富岡製糸の登録前進 現地調査へ対策強化 イコモス審議は来年
- 掲載日
- 2013/05/02
ユネスコ諮問機関の国際記念物遺跡会議(イコモス)が、世界文化遺産登録を目指す「富士山」を条件付きで登録、「武家の古都・鎌倉」を不登録とするよう勧告したことで、「富岡製糸場と絹産業遺産群」の審議が予定通り2014年に行われることがほぼ確実になった。県は1日、明暗を分けた両候補の勧告内容を精査し、夏にも実施されるイコモスの現地調査に生かせるよう検討を開始した。(関連記事 2、3、19面)
今回の勧告で県が注目したのは、鎌倉が武家の古都としての価値を示す具体的な物証が足りないと指摘されたことと、富士山から離れた三保松原を構成資産から除外するよう勧告されたことの2点。県はイコモスの評価が核となる資産の存在と、構成資産との強い関連性を重視する傾向にあると見る。
富岡製糸場と絹産業遺産群に置き換えると、核となる富岡製糸場が存在することはイコモスの評価傾向に合致。構成4資産が絹の大量生産を可能にした点で強い結びつきがあることも好材料だ。県世界遺産推進課の松浦利隆課長は「絹産業遺産群は富士山と同様、製糸場という中心となる核資産があり分かりやすい」と話し、登録に自信を見せる。イコモスから構成資産の除外を求められる可能性については「その心配がないように、顕著な普遍的価値を推薦書で示した」と説明する。

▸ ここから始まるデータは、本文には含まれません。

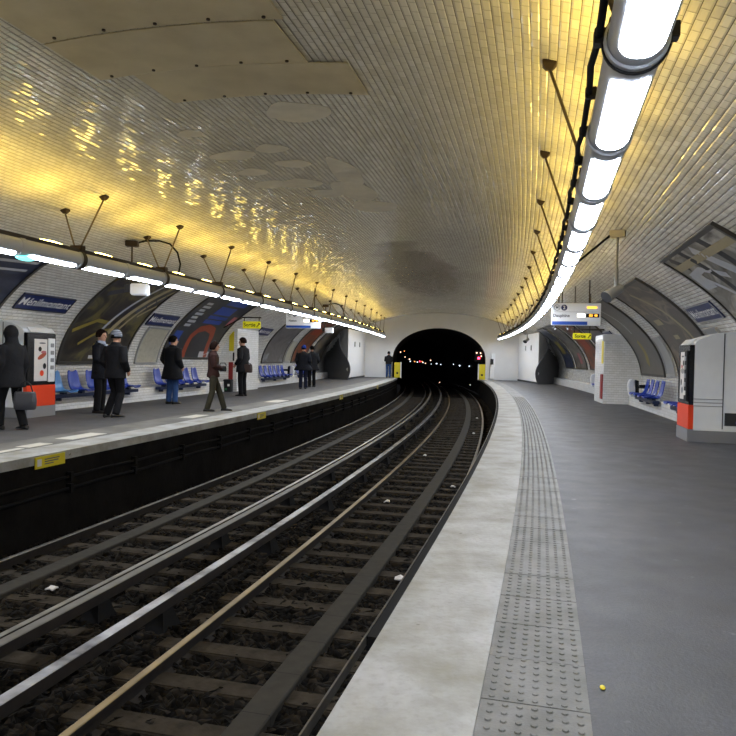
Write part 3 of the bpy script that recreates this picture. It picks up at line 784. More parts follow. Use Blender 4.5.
poster(-1, 14.0, 16.95, 1.02, 3.12, 'p_cave', 'dark poster with gold light beams behind the light blue seats',
       deco=[('line', 'beam', 'cream', [(.55, .3), (.78, .75), (.9, .98)], .028), ('line', 'beam', 'pwhite', [(.42, .3), (.66, .8), (.74, .98)], .016), ('line', 'beam', 'cream', [(.68, .35), (.98, .9)], .014), ('line', 'beam', 'p_blu', [(.1, .72), (.3, .8), (.62, .99)], .03), ('line', 'beam', 'p_blu', [(.74, .55), (.96, .8)], .03), ('line', 'beam', 'cream', [(.82, .5), (.97, .66)], .012), ('line', 'branch', 'pgold', [(.2, .18), (.4, .3), (.55, .34)], .012), ('rect', 'caption', 'pgold', .42, .13, .72, .19), ('rect', 'caption', 'pwhite', .4, .05, .8, .08), ('line', 'branch', 'pgold', [(.05, .3), (.3, .42), (.5, .4)], .018)])
deco2 = [('line', 'arch', 'pora', [(.36, .02), (.36, .3), (.42, .4), (.55, .44), (.7, .4), (.76, .3), (.8, .02)], .035)]
for j, (x0, y0, x1, y1) in enumerate([(.05, .18, .17, .36), (.37, .5, .72, .56), (.38, .58, .76, .63), (.4, .66, .74, .8), (.42, .84, .82, .97)]): deco2.append(('rect', 'print_block', 'pblue', x0, y0, x1, y1))
for j in range(7): deco2.append(('rect', 'letter', 'pwhite', .1, .43 + .06 * j, .2 + .03 * (j % 2), .465 + .06 * j))
deco2 += [('rect', 'flash', 'ppink', .86, .5, .94, .66), ('rect', 'print_block', 'pwhite', .66, .02, .86, .1), ('rect', 'letter', 'pwhite', .1, .93, .24, .96)]
poster(-1, 18.95, 22.9, 1.15, 3.12, 'p_grey', 'charcoal poster with orange arch and blue lettering blocks', deco=deco2)
poster(-1, 28.5, 31.95, .95, 3.1, 'p_sky', 'grey stone and pale sky poster behind the blue bench, left side', deco=[('rect', 'print_block', 'pwhite', .3, .86, .98, .97)])
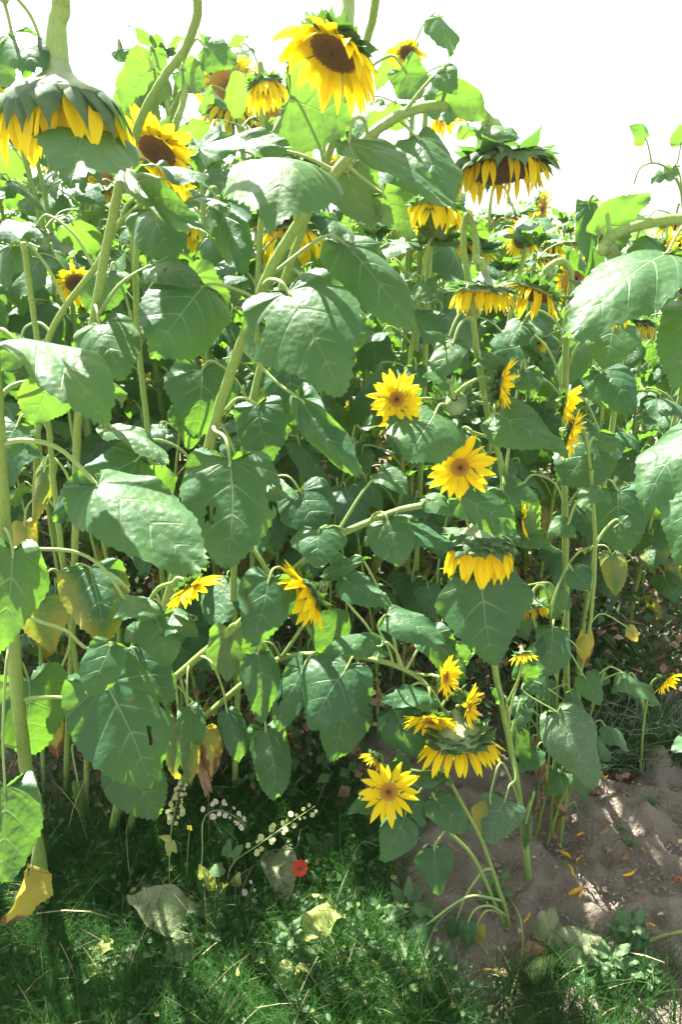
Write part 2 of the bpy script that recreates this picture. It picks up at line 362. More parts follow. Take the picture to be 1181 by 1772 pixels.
def flower_head(parent, origin, C, F, Rd, pl, npet=20, el=10, elv=14, grav=.3, wilt=0., layers=2, pw=.30, disc='young', dome=.22,
                nb=18, bl=None, bel=20, bgrav=.2, bw=.8, back=.7, neck=None, seed=0, lod=1, missing=0., curlv=.5, pcurl=0., bcurl=-.3, twistv=1.0, bla=3):
    """disc faces F; returns the object and the world point where the stem joins"""
    rd = random.Random(seed); F = nz(F); C = np.asarray(C, float)
    a = nz(np.cross(F, [0.13, .21, 1.0]) if abs(F[2]) < .95 else np.cross(F, [0, 1, 0.1])); b = np.cross(F, a); neck = neck or Rd * .22
    def W(x, y, z): return C + a * x + b * y + F * z
    # receptacle (green back)
    mb = MB(); prof = [(neck, -back * 1.25), (neck * 1.15, -back), (.55, -back * .72), (.88, -back * .42), (1.05, -.1), (1.06, 0), (.97, .02)]
    prof[0] = (neck / Rd, -back * 1.5); prof[1] = (neck / Rd * 1.25, -back * 1.05)
    ns = 20 if lod else 10; V = []; UV = []
    for i, (r, z) in enumerate(prof):
        for j in range(ns):
            th = 2 * math.pi * j / ns; rr = r * Rd * (1 + (.04 * math.sin(5 * th + seed) if 1 < i < 5 else 0)); V.append(W(rr * math.cos(th), rr * math.sin(th), z * Rd)); UV.append((j / ns, i / 6))
    mb.add(V, grid_faces(len(prof), ns, True), UV)
    ho = mb.build('flower_head', CUP, parent, origin)
    # disc with florets
    mb = MB(); V = [W(0, 0, dome * .55 * Rd)]; UV = [(0, 1)]; nr = 6
    for i in range(1, nr + 1):
        r = i / nr
        for j in range(ns):
            th = 2 * math.pi * j / ns; V.append(W(r * Rd * math.cos(th), r * Rd * math.sin(th), Rd * (dome * (math.sin(min(1, r * 1.25) * math.pi / 2) if dome < .3 else 1) * (1 - r ** 3) + dome * .0))); UV.append((r, .3))
    V[0] = W(0, 0, Rd * (.02 if dome < .3 else dome))
    Fc = [(0, 1 + j, 1 + (j + 1) % ns) for j in range(ns)]
    Fc += [tuple(q + 1 for q in f) for f in grid_faces(nr, ns, True)]
    mb.add(V, Fc, UV)
    nf = (320 if Rd > .03 else 220) if lod else 40
    for i in range(nf):
        r = math.sqrt((i + .5) / nf); th = i * 2.39996; z = Rd * (dome * (math.sin(min(1, r * 1.25) * math.pi / 2) if dome < .3 else 1) * (1 - r ** 3))
        s = Rd * (.062 if lod else .12) * rd.uniform(.7, 1.2); h = Rd * (.09 if r > .4 else .05) * rd.uniform(.6, 1.5)
        c0, s0 = math.cos(th) * r * Rd, math.sin(th) * r * Rd
        q = [W(c0 + s, s0, z - .01 * Rd), W(c0, s0 + s, z - .01 * Rd), W(c0 - s, s0, z - .01 * Rd), W(c0, s0 - s, z - .01 * Rd), W(c0 * 1.02, s0 * 1.02, z + h)]
        mb.add(q, [(0, 1, 4), (1, 2, 4), (2, 3, 4), (3, 0, 4)], [(r, .2)] * 4 + [(r, 1)])
    mb.build('disc', {'young': DISC_Y, 'ripe': DISC_B, 'old': DISC_D}[disc], ho)
    ho_children = [ho.children[0]] if ho.children else []
    # petals
    mb = MB(); seg = 7 if lod else 3
    for la in range(layers):
        for k in range(npet):
            if rd.random() < missing: continue
            th = 2 * math.pi * (k + .5 * la + rd.uniform(-.22, .22)) / npet
            rad = a * math.cos(th) + b * math.sin(th); tan = -a * math.sin(th) + b * math.cos(th)
            e = R(el + (la * 10) + rd.uniform(-elv, elv)); d = rad * math.cos(e) + F * math.sin(e) + tan * rd.uniform(-.12, .12)
            wl = max(0, min(1, wilt + rd.uniform(-.3, .3))) if wilt > 0 else (0 if rd.random() < .93 else rd.uniform(0, .3))
            l = pl * rd.uniform(.78, 1.1)
            blade(mb, C + rad * Rd * (.96 - .05 * la) + F * Rd * .01, d, tan, l, l * pw * rd.uniform(.85, 1.2) * (1 - .35 * wl), PETP, seg, grav * rd.uniform(.5, 1.4),
                  pcurl + rd.uniform(-curlv, curlv), F, rd.uniform(-1, 1) * (.35 + twistv * wl * 2.5), rd.uniform(.05, .22) + wl * .25, (rd.random(), wl, 0))
    mb.build('petals', PETAL, ho)
    # bracts
    mb = MB(); bl = bl or Rd * 1.1; seg = 7 if lod else 3
    for la in range(bla if lod else 2):
        for k in range(nb):
            th = 2 * math.pi * (k + .5 * la + rd.uniform(-.2, .2)) / nb
            rad = a * math.cos(th) + b * math.sin(th); tan = -a * math.sin(th) + b * math.cos(th)
            e = R(bel + rd.uniform(-12, 12) - la * 8); d = rad * math.cos(e) + F * math.sin(e) + tan * rd.uniform(-.15, .15)
            rr = Rd * (1.03 - .1 * la); zz = -Rd * (back * .15 + back * .2 * la)
            l = bl * rd.uniform(.75, 1.15)
            blade(mb, C + rad * rr + F * zz, d, tan, l, l * bw * rd.uniform(.8, 1.1), BRP, seg, bgrav, bcurl + rd.uniform(-1.2, 1.2), F, rd.uniform(-1.1, 1.1), -.12, (rd.random(), 0, 0))
    mb.build('bracts', BRACT, ho)
    for c in ho.children:
        # children were built in world coordinates: bring them to the plant's origin
        pass
    o3 = np.asarray(origin, float)
    for c in ho.children:
        me = c.data; nv = len(me.vertices); arr = np.zeros(nv * 3, dtype=np.float32); me.vertices.foreach_get('co', arr)
        arr = (arr.reshape(-1, 3) - o3).astype(np.float32); me.vertices.foreach_set('co', arr.ravel()); me.update()
    return ho, C - F * Rd * back * 1.45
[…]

県は国外候補も含めて、約30件の勧告内容をすべて詳細に分析し、今後の登録活動に生かす。まずは夏にも行われる現地調査の対応に万全を期す構えだ。
文化庁による同日未明の記者会見後、記念物課の榎本剛課長は富岡製糸場について「既存のスケジュールに沿って進めていきたい」と話し、予定通り14年の審議に掛ける方針に変化がないとの認識を示した。同課世界文化遺産室の小林万里子室長は「記載(登録)となった富士山でさえ、保全への注文が付いた。イコモスの審査の厳しさをあらためて感じた」と述べ、登録のハードルの高さを指摘した。
富岡製糸場については今後、8、9月頃にイコモスが構成4資産を現地調査。来年1月末までに修正などの追加情報提出を要請されることもある。5月頃にイコモスが評価結果を勧告。6~7月に予定されるユネスコ世界遺産委員会で登録の可否が最終決定する。